Des images signées par le photographe français Alfred Briquet (1833-1926), installé à Mexico à partir de 1885, donnent à voir, dans un premier temps, les monuments et paysages emblématiques, mais aussi les petits métiers du Mexique de Porfiriato (période de l’histoire du Mexique marquée par le régime autoritaire de Porfirio Diaz). Autant de sujets et clichés qui ont marqué les migrants et leurs descendants et qui sont aujourd’hui conservés au Musée de la Vallée à Barcelonnette. D’autres objets proviennent du Musée des Arts Africains, Océaniens et Amérindiens de Marseille.
La séquence deux, entre France et Mexique met en avant des objets mexicains sous influence française, tableaux, haute couture, ou encore la version européanisée du salon mexicain fabriquée spécialement pour un migrant français originaire de Barcelonnette. Des « Barcelonnettes » dont il est particulièrement question dans la séquence 3. S’ils ne sont pas les seuls migrants français installés au Mexique, ils sont les plus connus et leur aventure, à la fois commerciale et industrielle, a été largement publiée et toujours médiatisée. Partie en 1992 à la rencontre des Barcelonnettes au Mexique, la photographe Jacqueline Colde, installée à Marseille, a photographié les acteurs de l’émigration et leurs descendants.
On découvrira ensuite que la France et le Mexique partagent des célébrations et commémorations communes, qui sont toujours portées des deux côtés de l’Atlantique avec la même ferveur. Une place particulière est liée à l’histoire de la Légion Étrangère qui servit 4 ans au Mexique (1863-1867). Il s’agit de la bataille de Camerone qui eu lieu le 30 avril 1863. Cette défaite est considérée depuis 150 ans comme une victoire pour la Légion car elle a symbolisé à la fois le sens du courage et du sacrifice.
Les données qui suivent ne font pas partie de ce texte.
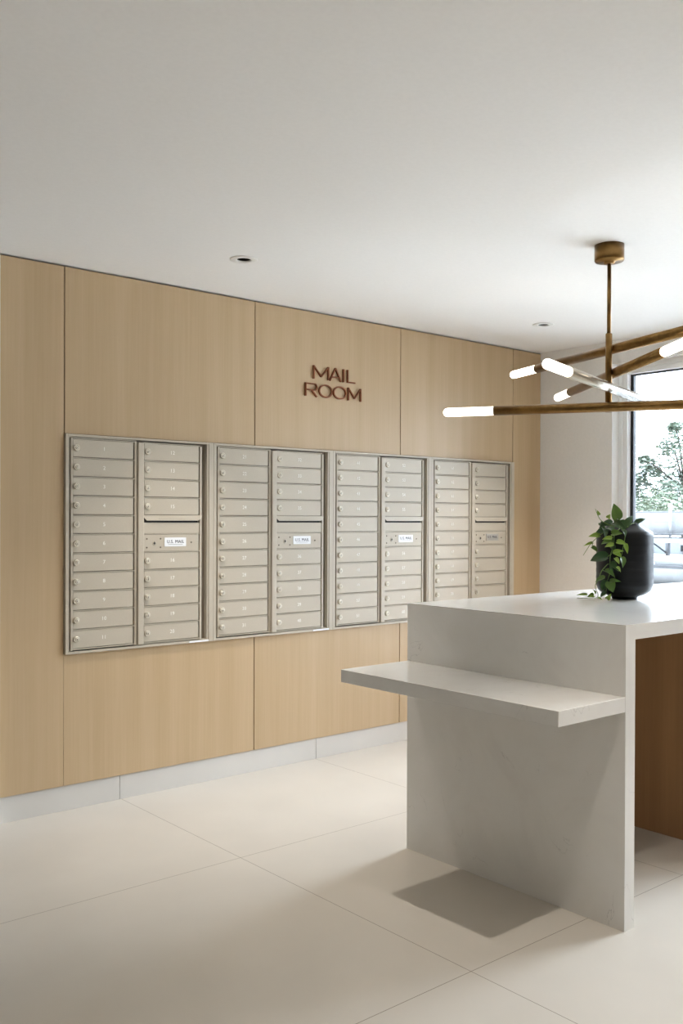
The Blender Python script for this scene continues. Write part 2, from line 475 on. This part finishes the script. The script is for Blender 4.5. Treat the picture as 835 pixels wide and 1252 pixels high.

D’héroïsme, il est également question avec Gilberto Bosques
D’héroïsme, il est également question avec Gilberto Bosques (1892-1995). Ce diplomate mexicain est nommé Consul général du Mexique à Paris en 1938. Il choisit de transférer le Consulat général à Bayonne, puis à Marseille (1939-1944), en zone libre, où son aide permettra à 40 000 réfugiés (en majorité des républicains espagnols, des antifascistes allemands, des Autrichiens, des Hongrois, des Italiens, des Yougoslaves, des Polonais et des Juifs de la diaspora européenne) d’échapper à la persécution de la police, des militaires et des agents de renseignements français, allemands et espagnols, via l’octroi de la nationalité mexicaine. Du fait de la demande croissante, il loue deux châteaux qui offriront l’asile politique à près de 1 000 personnes. Lorsque le Mexique rompt ses relations diplomatiques avec le régime de Vichy, le consulat est assailli par la Gestapo qui confisque l’argent alloué pour les opérations de sauvetage. Guillermo Bosques, sa femme et ses trois enfants ainsi que les 43 employés du consulat, sont envoyés à Amélie-les-Bains, puis transférés dans un «hôtel-prison» à Bad Godesberg. Après plus d’un an, en 1943, les Mexicains sont échangés contre un groupe d’allemands capturés dans le Veracruz, du fait d’un accord conclu entre le Président mexicain et le gouvernement allemand. Acclamé par des milliers de réfugiés reconnaissants lors de son retour à Mexico, en avril 1944, le «Schindler mexicain» occupera les fonctions de Ministre extraordinaire et plénipotentiaire au Portugal, en Suède, en Finlande avant de devenir ambassadeur du Mexique à Cuba. Le 15 juillet a eu lieu le dévoilement, en présence des Présidents français et mexicain, des timbres des postes mexicaine et française rendant hommage à Gilberto Bosques.